## Available data
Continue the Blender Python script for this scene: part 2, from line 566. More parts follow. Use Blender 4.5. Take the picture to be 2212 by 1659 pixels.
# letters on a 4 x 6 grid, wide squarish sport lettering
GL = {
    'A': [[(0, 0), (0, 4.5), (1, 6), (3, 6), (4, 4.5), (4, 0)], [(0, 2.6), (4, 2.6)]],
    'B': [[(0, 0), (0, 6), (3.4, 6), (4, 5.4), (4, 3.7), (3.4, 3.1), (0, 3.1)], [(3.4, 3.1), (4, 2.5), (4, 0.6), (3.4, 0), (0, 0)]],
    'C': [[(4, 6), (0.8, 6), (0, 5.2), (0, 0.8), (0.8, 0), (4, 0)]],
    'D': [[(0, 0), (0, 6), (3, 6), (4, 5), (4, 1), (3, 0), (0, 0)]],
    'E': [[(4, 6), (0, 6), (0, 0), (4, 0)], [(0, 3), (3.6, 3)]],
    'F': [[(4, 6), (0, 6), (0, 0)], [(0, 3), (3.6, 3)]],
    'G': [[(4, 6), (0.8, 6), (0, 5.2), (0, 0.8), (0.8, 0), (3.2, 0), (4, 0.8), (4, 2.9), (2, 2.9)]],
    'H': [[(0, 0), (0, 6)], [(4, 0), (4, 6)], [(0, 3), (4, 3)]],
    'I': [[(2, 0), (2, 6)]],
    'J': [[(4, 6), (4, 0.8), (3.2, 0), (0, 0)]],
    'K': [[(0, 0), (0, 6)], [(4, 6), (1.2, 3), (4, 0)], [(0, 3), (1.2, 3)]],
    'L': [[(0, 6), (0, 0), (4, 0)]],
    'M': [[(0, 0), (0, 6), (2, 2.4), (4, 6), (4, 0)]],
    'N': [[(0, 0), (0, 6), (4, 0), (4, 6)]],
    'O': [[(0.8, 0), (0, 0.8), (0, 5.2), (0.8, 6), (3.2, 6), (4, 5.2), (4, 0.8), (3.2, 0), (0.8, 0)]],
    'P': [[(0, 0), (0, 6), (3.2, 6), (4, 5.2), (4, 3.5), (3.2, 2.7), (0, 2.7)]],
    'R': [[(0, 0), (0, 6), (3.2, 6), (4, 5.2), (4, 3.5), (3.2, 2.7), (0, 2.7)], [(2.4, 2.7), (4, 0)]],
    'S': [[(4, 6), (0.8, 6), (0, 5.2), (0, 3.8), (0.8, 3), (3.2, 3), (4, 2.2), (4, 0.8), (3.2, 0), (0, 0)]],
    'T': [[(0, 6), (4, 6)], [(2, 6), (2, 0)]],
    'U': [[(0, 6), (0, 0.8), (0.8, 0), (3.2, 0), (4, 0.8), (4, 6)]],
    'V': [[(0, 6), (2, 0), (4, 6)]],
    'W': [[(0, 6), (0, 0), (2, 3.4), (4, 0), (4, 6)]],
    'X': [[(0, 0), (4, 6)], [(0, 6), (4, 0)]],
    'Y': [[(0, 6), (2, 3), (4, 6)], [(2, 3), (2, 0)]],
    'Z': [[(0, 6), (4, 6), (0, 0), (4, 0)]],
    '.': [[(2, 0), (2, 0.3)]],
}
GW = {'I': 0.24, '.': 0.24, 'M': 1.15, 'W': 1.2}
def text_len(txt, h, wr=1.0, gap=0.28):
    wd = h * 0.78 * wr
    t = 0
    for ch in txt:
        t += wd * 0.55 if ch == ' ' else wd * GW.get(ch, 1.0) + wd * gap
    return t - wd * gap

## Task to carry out
Each line of the material should be duplicated exactly, please.

## Result
Continue the Blender Python script for this scene: part 2, from line 566. More parts follow. Use Blender 4.5. Take the picture to be 2212 by 1659 pixels.
# letters on a 4 x 6 grid, wide squarish sport lettering
GL = {
    'A': [[(0, 0), (0, 4.5), (1, 6), (3, 6), (4, 4.5), (4, 0)], [(0, 2.6), (4, 2.6)]],
    'B': [[(0, 0), (0, 6), (3.4, 6), (4, 5.4), (4, 3.7), (3.4, 3.1), (0, 3.1)], [(3.4, 3.1), (4, 2.5), (4, 0.6), (3.4, 0), (0, 0)]],
    'C': [[(4, 6), (0.8, 6), (0, 5.2), (0, 0.8), (0.8, 0), (4, 0)]],
    'D': [[(0, 0), (0, 6), (3, 6), (4, 5), (4, 1), (3, 0), (0, 0)]],
    'E': [[(4, 6), (0, 6), (0, 0), (4, 0)], [(0, 3), (3.6, 3)]],
    'F': [[(4, 6), (0, 6), (0, 0)], [(0, 3), (3.6, 3)]],
    'G': [[(4, 6), (0.8, 6), (0, 5.2), (0, 0.8), (0.8, 0), (3.2, 0), (4, 0.8), (4, 2.9), (2, 2.9)]],
    'H': [[(0, 0), (0, 6)], [(4, 0), (4, 6)], [(0, 3), (4, 3)]],
    'I': [[(2, 0), (2, 6)]],
    'J': [[(4, 6), (4, 0.8), (3.2, 0), (0, 0)]],
    'K': [[(0, 0), (0, 6)], [(4, 6), (1.2, 3), (4, 0)], [(0, 3), (1.2, 3)]],
    'L': [[(0, 6), (0, 0), (4, 0)]],
    'M': [[(0, 0), (0, 6), (2, 2.4), (4, 6), (4, 0)]],
    'N': [[(0, 0), (0, 6), (4, 0), (4, 6)]],
    'O': [[(0.8, 0), (0, 0.8), (0, 5.2), (0.8, 6), (3.2, 6), (4, 5.2), (4, 0.8), (3.2, 0), (0.8, 0)]],
    'P': [[(0, 0), (0, 6), (3.2, 6), (4, 5.2), (4, 3.5), (3.2, 2.7), (0, 2.7)]],
    'R': [[(0, 0), (0, 6), (3.2, 6), (4, 5.2), (4, 3.5), (3.2, 2.7), (0, 2.7)], [(2.4, 2.7), (4, 0)]],
    'S': [[(4, 6), (0.8, 6), (0, 5.2), (0, 3.8), (0.8, 3), (3.2, 3), (4, 2.2), (4, 0.8), (3.2, 0), (0, 0)]],
    'T': [[(0, 6), (4, 6)], [(2, 6), (2, 0)]],
    'U': [[(0, 6), (0, 0.8), (0.8, 0), (3.2, 0), (4, 0.8), (4, 6)]],
    'V': [[(0, 6), (2, 0), (4, 6)]],
    'W': [[(0, 6), (0, 0), (2, 3.4), (4, 0), (4, 6)]],
    'X': [[(0, 0), (4, 6)], [(0, 6), (4, 0)]],
    'Y': [[(0, 6), (2, 3), (4, 6)], [(2, 3), (2, 0)]],
    'Z': [[(0, 6), (4, 6), (0, 0), (4, 0)]],
    '.': [[(2, 0), (2, 0.3)]],
}
GW = {'I': 0.24, '.': 0.24, 'M': 1.15, 'W': 1.2}
def text_len(txt, h, wr=1.0, gap=0.28):
    wd = h * 0.78 * wr
    t = 0
    for ch in txt:
        t += wd * 0.55 if ch == ' ' else wd * GW.get(ch, 1.0) + wd * gap
    return t - wd * gap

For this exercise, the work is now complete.